WRITTEN REQUEST
Look through the data for the string "pixels". Copy every line where it is found.

Scene modeling code data:

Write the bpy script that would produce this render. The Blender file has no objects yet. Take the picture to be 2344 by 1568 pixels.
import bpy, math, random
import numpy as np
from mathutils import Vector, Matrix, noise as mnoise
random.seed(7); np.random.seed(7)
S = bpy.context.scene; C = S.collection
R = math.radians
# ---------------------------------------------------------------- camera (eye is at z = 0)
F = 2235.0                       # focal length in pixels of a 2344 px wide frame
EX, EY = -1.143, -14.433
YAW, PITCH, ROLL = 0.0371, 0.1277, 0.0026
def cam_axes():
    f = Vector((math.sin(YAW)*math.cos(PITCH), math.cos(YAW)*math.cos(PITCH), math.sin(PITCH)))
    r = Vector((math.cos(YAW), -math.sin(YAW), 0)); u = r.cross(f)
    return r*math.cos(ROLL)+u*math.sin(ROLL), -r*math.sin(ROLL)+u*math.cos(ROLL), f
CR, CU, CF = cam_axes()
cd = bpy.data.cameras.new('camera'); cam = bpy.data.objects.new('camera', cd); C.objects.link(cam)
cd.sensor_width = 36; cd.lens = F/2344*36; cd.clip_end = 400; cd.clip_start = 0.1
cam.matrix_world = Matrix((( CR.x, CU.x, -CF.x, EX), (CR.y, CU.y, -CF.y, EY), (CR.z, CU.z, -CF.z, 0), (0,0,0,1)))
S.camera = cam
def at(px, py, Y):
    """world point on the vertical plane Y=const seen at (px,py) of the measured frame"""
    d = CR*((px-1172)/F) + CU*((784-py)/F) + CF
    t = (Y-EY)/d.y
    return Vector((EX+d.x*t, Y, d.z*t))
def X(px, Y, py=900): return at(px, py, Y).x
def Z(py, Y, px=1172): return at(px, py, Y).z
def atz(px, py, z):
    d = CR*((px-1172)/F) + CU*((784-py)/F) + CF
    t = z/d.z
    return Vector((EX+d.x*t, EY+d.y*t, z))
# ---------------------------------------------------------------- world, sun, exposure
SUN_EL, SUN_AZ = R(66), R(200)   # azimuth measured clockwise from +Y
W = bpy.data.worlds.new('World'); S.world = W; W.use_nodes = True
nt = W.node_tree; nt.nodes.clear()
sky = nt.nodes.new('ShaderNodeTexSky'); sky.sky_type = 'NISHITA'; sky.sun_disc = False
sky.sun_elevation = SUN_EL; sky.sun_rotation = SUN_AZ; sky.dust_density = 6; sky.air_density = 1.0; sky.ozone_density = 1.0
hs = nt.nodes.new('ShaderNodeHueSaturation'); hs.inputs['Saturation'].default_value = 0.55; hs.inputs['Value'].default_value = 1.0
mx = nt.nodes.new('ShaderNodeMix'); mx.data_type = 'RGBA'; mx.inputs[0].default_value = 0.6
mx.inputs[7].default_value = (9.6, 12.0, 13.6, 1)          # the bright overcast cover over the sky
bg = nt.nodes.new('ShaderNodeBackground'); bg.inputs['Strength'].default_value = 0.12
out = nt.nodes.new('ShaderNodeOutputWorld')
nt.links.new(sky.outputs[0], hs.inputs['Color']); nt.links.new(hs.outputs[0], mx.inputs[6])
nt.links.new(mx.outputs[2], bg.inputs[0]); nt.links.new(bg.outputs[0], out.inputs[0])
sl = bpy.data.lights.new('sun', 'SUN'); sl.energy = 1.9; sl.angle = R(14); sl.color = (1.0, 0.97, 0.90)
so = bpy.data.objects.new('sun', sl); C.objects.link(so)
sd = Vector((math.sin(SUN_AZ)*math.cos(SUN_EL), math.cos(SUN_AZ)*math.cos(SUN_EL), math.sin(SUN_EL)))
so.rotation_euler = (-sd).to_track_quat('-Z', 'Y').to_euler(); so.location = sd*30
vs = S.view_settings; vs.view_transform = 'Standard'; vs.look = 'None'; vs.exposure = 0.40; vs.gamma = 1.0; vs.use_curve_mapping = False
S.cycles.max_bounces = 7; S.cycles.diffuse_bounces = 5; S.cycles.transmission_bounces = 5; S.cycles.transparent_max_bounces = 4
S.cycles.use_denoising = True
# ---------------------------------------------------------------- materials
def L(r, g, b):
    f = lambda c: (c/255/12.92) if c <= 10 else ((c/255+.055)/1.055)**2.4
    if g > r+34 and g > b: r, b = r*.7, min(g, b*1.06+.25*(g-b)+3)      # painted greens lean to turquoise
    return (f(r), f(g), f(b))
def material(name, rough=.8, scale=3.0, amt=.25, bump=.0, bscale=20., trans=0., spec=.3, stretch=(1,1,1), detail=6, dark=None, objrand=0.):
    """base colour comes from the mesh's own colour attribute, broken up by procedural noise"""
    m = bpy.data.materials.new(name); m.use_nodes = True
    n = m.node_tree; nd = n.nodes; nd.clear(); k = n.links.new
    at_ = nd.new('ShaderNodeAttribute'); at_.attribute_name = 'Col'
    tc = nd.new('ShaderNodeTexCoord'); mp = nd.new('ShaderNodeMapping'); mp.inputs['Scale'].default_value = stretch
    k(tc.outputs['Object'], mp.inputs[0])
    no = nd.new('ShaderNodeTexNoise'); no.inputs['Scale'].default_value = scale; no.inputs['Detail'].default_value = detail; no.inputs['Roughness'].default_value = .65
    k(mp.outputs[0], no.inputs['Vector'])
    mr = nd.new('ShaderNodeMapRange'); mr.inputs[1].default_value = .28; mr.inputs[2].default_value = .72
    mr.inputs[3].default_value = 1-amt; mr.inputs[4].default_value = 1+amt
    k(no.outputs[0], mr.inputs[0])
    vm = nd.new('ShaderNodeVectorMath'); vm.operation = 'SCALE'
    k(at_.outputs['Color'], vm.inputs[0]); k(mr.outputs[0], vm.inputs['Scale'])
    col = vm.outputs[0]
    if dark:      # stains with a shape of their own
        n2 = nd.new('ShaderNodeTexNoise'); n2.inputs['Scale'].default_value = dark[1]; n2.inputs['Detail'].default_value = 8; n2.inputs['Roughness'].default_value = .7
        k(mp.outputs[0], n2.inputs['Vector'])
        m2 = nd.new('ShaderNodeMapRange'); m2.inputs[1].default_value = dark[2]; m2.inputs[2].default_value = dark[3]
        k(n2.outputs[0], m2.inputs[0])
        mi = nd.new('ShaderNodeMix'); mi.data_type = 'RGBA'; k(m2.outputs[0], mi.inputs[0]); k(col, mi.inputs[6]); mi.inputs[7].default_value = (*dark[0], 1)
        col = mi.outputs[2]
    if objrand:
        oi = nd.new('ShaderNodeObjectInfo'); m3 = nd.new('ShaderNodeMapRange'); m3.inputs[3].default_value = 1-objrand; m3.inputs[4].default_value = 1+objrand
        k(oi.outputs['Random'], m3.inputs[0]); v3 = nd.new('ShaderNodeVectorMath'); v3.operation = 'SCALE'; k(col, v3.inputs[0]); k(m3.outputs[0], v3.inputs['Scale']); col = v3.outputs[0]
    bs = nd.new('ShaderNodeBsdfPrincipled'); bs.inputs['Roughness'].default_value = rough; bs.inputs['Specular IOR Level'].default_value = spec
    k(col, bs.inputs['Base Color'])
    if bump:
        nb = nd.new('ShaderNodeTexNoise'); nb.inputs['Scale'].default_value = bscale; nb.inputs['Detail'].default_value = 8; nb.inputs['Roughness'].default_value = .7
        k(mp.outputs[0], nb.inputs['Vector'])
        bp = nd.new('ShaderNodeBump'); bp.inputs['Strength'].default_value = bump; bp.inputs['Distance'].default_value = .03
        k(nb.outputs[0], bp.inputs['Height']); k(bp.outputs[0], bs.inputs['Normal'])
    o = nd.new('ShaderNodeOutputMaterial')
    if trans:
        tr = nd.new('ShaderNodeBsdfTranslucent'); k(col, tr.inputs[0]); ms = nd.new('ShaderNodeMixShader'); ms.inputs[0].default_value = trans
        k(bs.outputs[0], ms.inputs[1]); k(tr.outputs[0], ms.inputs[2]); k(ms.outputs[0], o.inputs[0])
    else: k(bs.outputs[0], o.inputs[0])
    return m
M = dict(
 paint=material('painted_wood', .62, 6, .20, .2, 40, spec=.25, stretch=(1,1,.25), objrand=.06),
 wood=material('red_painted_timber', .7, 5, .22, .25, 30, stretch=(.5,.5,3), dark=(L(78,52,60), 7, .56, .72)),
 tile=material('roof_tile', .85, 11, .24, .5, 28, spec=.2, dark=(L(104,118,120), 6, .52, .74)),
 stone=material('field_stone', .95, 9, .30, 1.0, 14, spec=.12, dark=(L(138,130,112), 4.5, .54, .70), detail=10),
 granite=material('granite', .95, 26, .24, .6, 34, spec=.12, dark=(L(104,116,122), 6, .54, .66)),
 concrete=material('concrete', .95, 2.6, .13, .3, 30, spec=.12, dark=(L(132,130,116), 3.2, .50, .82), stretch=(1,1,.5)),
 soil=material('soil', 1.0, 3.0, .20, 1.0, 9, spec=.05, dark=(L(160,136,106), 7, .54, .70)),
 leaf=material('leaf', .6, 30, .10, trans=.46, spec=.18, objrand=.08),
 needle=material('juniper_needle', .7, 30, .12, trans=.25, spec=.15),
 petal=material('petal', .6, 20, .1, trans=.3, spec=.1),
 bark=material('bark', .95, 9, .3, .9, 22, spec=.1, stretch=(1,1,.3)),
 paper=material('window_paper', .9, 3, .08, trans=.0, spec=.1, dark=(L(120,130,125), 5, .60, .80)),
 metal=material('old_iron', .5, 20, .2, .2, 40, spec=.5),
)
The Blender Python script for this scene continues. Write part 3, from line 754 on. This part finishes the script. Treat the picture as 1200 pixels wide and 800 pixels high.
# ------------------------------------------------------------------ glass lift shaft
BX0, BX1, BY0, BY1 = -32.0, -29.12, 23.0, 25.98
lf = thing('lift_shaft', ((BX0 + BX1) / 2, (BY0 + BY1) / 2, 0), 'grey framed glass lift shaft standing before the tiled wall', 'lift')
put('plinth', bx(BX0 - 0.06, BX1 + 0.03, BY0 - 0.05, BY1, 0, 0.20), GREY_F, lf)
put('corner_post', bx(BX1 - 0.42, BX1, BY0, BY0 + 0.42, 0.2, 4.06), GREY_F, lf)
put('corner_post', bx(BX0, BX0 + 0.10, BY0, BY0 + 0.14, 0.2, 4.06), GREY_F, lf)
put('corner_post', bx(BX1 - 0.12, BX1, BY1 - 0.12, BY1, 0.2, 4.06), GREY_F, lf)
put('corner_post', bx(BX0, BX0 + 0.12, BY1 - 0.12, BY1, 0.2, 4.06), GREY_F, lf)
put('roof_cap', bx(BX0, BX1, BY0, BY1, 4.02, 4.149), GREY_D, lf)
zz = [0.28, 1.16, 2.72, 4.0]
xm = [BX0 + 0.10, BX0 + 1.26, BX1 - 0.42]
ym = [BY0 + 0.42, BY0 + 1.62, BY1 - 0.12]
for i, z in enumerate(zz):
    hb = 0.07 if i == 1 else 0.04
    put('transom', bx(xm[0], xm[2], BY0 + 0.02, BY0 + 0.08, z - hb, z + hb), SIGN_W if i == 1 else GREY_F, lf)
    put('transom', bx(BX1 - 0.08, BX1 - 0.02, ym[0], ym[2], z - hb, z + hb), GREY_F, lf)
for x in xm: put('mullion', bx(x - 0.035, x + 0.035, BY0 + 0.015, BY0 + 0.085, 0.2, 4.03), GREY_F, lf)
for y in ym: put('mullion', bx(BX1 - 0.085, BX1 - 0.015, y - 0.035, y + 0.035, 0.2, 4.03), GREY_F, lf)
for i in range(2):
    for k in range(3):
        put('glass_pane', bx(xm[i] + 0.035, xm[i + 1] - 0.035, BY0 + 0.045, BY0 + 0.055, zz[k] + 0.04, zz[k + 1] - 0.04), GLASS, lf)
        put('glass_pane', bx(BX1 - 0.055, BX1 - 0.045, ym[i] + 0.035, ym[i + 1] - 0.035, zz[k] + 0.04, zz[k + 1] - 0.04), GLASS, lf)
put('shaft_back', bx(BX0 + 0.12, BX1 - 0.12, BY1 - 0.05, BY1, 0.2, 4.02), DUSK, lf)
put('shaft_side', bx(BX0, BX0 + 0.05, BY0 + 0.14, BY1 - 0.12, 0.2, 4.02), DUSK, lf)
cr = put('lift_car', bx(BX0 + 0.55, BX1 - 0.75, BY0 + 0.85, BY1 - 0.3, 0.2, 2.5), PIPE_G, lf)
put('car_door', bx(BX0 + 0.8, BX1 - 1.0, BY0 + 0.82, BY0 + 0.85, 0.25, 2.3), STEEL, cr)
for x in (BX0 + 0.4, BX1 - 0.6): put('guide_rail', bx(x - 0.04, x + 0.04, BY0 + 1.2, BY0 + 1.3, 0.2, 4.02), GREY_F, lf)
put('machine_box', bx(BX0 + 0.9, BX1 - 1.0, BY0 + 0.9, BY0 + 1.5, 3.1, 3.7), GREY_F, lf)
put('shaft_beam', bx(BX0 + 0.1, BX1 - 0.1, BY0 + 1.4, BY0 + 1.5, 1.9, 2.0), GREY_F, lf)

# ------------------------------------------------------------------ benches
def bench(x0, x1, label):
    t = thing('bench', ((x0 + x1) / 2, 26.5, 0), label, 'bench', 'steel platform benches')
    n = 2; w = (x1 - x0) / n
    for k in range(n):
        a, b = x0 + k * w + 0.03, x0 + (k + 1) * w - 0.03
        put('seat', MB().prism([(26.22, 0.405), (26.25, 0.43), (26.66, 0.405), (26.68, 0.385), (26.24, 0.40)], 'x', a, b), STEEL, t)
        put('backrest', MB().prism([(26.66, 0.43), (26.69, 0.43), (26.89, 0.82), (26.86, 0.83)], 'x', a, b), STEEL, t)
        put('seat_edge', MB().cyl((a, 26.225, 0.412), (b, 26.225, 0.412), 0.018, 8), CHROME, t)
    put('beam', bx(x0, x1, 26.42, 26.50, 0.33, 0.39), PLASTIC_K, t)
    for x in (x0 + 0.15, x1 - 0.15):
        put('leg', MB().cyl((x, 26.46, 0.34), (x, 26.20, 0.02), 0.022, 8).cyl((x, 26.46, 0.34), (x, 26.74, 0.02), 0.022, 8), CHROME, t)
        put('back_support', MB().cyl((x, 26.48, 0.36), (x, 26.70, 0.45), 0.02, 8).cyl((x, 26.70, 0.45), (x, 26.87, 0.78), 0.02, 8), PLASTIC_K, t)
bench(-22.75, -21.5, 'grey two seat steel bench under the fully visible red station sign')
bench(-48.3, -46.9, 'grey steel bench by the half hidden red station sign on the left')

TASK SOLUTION
Write the bpy script that would produce this render. The Blender file has no objects yet. Take the picture to be 2344 by 1568 pixels.
F = 2235.0                       # focal length in pixels of a 2344 px wide frame
The Blender Python script for this scene continues. Write part 3, from line 754 on. This part finishes the script. Treat the picture as 1200 pixels wide and 800 pixels high.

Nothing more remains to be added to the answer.